Aug 16

Just read a spot-on blog post by danah boyd on how Twitter communication is frequently misinterpreted by laymen:

Far too many tech junkies and marketers are obsessed with Twitter becoming the next news outlet source. As a result, the press are doing what they did with blogging: hyping Twitter us as this amazing source of current events and dismissing it as pointless babble. Haven’t we been there, done that? Scott Rosenberg even wrote the book on it!

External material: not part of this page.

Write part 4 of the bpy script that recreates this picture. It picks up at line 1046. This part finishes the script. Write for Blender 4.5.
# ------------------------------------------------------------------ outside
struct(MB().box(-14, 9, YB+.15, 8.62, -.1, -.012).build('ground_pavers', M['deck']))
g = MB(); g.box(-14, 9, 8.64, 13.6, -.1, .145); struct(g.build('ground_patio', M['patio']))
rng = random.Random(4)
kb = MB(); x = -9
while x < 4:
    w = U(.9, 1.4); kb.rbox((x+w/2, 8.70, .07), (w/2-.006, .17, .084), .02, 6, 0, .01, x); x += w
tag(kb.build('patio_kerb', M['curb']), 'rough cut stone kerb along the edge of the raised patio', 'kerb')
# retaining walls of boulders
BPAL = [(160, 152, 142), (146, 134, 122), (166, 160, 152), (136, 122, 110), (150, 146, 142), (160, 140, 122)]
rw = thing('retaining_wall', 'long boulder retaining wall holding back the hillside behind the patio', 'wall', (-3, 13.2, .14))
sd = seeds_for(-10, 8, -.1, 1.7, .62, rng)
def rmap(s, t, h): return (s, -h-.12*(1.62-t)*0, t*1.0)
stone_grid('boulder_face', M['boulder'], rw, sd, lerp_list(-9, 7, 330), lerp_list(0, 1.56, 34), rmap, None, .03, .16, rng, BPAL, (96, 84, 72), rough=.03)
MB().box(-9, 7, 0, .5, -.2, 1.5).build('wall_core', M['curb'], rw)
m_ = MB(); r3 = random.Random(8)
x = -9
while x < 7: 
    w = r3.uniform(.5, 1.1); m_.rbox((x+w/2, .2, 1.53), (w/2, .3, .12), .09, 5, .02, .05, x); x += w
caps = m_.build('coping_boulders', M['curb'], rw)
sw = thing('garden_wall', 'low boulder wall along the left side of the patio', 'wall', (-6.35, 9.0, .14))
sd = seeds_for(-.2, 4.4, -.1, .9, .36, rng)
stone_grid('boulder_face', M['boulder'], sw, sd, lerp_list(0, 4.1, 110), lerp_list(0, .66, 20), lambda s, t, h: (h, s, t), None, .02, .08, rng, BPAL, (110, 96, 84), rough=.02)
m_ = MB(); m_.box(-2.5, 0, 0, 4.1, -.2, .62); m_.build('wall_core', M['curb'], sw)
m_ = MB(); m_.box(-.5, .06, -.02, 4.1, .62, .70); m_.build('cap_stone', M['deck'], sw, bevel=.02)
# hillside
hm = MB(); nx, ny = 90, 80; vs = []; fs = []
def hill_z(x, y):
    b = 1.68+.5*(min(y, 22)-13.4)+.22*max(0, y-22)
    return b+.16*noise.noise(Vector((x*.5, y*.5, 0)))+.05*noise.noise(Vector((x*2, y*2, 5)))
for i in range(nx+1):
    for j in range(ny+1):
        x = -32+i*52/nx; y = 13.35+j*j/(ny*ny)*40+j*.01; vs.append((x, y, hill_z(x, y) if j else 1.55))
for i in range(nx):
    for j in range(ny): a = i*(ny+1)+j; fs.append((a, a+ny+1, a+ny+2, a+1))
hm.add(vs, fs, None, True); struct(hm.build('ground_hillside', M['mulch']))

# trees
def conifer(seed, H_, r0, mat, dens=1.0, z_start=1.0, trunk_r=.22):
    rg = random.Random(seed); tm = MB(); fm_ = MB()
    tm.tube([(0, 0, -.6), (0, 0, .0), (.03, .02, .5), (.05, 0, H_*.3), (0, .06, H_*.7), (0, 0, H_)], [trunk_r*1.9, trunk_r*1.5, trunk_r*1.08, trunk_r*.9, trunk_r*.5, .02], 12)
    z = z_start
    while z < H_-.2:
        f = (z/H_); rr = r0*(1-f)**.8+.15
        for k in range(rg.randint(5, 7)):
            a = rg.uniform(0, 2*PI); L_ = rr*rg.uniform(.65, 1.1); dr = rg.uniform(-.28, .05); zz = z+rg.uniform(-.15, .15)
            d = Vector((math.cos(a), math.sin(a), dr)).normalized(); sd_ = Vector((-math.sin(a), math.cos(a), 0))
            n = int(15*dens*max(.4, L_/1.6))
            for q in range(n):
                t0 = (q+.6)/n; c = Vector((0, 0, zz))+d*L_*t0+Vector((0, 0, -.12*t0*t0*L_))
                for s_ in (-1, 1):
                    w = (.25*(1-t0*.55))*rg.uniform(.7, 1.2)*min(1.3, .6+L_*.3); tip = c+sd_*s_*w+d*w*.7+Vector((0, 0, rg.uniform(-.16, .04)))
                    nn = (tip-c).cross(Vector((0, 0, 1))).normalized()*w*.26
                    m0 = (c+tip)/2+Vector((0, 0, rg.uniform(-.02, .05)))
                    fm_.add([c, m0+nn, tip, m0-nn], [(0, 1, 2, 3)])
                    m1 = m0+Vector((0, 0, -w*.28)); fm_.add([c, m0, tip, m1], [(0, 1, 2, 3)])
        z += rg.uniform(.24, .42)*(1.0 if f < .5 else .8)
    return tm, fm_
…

Yes, absolutely. We’ve been there and this is really just a rehash of the “relevance debate” we already had with blogging and that will probably stay with us for a long time. Communicating publicly used to be a privileged only enjoyed by a select few and bound to very clear codes and conventions. Now that the barriers have been removed, we are faced with the shocking revelation that other people do not, in fact, communicate primarily with us in mind. Duh.

I do however, disagree with danah regarding one minor point. People who seriously assign the category “pointless babble” to certain Twitter messages (based on what criterion, exactly?) are not researchers, they are “researchers” and they don’t produce studies, they produce “studies”. That’s why, in spite of all well-deserved skepticism, I think academia – ivory tower, arcane rituals and all – is a good thing. Because, for the most part, we try to figure out what’s really going on using actual data vs. simply telling people what they want to hear and then publishing the results in a glossy “report”.